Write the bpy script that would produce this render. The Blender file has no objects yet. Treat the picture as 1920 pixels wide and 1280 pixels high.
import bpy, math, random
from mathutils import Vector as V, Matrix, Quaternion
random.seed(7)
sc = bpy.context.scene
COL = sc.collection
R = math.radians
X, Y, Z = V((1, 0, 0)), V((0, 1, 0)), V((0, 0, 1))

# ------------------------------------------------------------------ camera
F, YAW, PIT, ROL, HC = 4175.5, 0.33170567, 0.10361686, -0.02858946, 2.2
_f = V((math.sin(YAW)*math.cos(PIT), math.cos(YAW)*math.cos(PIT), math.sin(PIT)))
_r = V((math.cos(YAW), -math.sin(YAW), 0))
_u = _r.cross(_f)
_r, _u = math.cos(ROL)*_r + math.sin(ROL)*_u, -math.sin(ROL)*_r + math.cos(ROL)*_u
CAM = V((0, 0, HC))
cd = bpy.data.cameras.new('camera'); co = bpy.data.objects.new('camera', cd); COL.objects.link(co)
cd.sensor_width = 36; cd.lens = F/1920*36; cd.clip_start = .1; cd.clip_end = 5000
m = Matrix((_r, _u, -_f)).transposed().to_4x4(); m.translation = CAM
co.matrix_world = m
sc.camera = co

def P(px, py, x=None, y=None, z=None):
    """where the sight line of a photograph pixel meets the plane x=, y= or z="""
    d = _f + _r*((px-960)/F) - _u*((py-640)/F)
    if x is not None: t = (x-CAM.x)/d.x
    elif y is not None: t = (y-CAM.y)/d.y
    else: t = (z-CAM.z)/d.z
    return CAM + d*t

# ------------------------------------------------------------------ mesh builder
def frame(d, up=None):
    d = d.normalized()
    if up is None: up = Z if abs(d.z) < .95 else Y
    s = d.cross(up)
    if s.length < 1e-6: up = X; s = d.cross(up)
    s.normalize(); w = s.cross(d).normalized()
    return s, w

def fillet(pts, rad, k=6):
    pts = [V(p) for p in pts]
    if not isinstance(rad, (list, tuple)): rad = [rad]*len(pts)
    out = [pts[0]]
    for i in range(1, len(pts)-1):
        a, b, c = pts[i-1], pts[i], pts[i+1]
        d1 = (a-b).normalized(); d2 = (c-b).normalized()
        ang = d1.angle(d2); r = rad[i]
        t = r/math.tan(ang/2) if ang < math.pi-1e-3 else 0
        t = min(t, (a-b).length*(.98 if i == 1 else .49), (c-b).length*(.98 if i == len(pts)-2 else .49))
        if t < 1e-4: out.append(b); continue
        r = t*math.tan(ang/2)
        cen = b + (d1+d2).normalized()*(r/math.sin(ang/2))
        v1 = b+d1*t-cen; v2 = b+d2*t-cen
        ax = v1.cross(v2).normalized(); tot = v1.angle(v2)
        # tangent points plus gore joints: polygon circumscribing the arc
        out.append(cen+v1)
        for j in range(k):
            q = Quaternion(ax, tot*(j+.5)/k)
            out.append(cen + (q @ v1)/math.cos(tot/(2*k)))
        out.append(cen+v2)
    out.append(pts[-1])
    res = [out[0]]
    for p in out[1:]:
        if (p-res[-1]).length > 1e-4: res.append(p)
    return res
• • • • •
PROBLEM REQUIREMENTS => Up to and including the line with "0)), V((0, 0, 1))", repeat the data exactly, starting from its first line; nothing else belongs in the response.

RESULT OF THIS TASK =>
Write the bpy script that would produce this render. The Blender file has no objects yet. Treat the picture as 1920 pixels wide and 1280 pixels high.
import bpy, math, random
from mathutils import Vector as V, Matrix, Quaternion
random.seed(7)
sc = bpy.context.scene
COL = sc.collection
R = math.radians
X, Y, Z = V((1, 0, 0)), V((0, 1, 0)), V((0, 0, 1))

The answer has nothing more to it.